We have recently started to notice significant cost increases in contract renewals, which when queried have been attributed to ” AI integration and development”. So why should the cost be so high and what can you do to mitigate it?
AI integration often involves cutting-edge technology requiring skilled professionals, whose services come at a premium. Companies may bundle R&D costs into client pricing to recover their investment. Also, AI solutions may rely on third-party APIs, data sets, or frameworks, and licensing these can be expensive.
Whilst AI features can enhance operational efficiency, customer satisfaction, or revenue generation, companies often charge a premium reflecting the value they believe they’re delivering. They may capitalise on the “buzz” around AI to increase prices beyond actual costs, especially if they perceive the client as reliant on their services.
If the provider is a leader in the space, they may charge more based on their reputation and the difficulty of switching to a competitor.
So, how can you mitigate such increases?
First things first, emphasise your loyalty and the potential for a continued relationship. Providers are often willing to negotiate better terms to retain clients.

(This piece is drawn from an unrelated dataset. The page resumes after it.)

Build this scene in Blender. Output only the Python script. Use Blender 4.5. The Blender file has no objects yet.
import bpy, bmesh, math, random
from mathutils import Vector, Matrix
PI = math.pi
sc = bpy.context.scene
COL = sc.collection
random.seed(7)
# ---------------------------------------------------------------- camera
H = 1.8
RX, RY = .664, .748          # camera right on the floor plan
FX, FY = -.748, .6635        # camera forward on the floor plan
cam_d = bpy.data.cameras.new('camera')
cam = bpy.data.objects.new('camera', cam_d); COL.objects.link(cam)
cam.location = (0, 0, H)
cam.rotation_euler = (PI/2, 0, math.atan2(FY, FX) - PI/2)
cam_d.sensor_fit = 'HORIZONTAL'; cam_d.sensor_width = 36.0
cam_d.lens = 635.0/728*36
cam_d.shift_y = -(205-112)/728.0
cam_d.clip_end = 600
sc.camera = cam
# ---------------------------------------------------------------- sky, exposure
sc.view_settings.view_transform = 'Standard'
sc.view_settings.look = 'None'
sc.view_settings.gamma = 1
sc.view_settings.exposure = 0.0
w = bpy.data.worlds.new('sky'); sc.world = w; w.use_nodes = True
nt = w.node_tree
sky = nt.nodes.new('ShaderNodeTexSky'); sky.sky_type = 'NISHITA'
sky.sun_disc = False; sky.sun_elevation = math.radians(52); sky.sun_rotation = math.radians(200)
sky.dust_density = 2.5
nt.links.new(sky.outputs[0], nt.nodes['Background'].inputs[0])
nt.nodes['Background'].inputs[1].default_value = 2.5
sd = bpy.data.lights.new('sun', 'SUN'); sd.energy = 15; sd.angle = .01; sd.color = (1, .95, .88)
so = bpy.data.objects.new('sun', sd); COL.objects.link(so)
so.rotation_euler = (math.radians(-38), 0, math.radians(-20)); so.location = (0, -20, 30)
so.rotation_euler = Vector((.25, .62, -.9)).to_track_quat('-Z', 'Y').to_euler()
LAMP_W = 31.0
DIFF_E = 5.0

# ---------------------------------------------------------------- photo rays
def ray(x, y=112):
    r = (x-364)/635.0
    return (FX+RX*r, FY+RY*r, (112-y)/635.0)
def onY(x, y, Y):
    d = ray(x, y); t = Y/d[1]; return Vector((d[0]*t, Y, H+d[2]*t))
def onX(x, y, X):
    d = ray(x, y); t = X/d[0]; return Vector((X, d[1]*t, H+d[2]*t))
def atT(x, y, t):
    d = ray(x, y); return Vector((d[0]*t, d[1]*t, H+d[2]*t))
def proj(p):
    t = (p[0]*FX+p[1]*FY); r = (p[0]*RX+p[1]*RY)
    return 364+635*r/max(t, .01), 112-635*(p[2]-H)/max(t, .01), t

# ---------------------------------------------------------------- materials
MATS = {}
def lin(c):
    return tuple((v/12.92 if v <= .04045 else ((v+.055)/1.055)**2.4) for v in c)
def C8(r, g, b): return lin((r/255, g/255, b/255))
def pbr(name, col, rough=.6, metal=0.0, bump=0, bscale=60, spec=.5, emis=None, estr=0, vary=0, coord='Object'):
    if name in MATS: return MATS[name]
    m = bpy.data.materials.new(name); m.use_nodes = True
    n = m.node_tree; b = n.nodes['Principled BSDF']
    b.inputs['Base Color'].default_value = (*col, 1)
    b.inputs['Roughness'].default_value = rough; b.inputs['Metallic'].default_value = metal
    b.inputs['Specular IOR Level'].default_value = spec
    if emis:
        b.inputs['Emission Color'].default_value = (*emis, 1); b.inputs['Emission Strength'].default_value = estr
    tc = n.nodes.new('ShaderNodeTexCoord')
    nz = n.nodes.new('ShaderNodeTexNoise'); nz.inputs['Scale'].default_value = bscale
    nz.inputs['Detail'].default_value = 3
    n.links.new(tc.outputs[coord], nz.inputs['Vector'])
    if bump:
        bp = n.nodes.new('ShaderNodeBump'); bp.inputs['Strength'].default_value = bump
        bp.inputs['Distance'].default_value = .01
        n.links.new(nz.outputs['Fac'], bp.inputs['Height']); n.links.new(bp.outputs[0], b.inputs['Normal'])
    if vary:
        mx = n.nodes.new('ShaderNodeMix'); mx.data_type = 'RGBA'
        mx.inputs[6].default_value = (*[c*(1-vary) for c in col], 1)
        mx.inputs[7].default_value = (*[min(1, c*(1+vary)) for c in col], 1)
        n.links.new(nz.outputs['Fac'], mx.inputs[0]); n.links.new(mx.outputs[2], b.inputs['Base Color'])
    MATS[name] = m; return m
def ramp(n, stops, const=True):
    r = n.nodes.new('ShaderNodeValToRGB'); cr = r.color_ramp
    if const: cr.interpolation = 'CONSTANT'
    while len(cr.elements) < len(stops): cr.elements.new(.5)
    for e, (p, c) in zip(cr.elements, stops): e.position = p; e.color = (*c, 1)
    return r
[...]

By researching alternatives and using competitors’ offerings as leverage during negotiations (even if you don’t intend to switch) it signals that you’re evaluating options.
You can request detailed explanations of how the cost increase aligns with the value you receive. Challenge any pricing that doesn’t directly correlate with measurable improvements.
Negotiate for a phased integration where you pay only for incremental development or features added over time, to avoid a large upfront cost. You could also ask if there are different pricing models based on usage or features. Perhaps opt for a tier that matches your actual needs rather than the most comprehensive (and expensive) one.
For renewals, argue that the development phase has been completed, and the ongoing costs should reflect maintenance and upgrades rather than initial build-out expenses.
Offer to sign a longer-term contract in exchange for a lower annual rate. Providers often prefer stability over maximising short-term revenue.
If reducing the price isn’t possible, negotiate for additional features, extended support, or enhanced service levels at no extra cost. If feasible, propose a collaborative approach where your team takes on part of the development or integration work, potentially reducing the provider’s workload and your costs.
By approaching the negotiation strategically and armed with data, you can often secure more favourable renewal terms or mitigate large cost increases.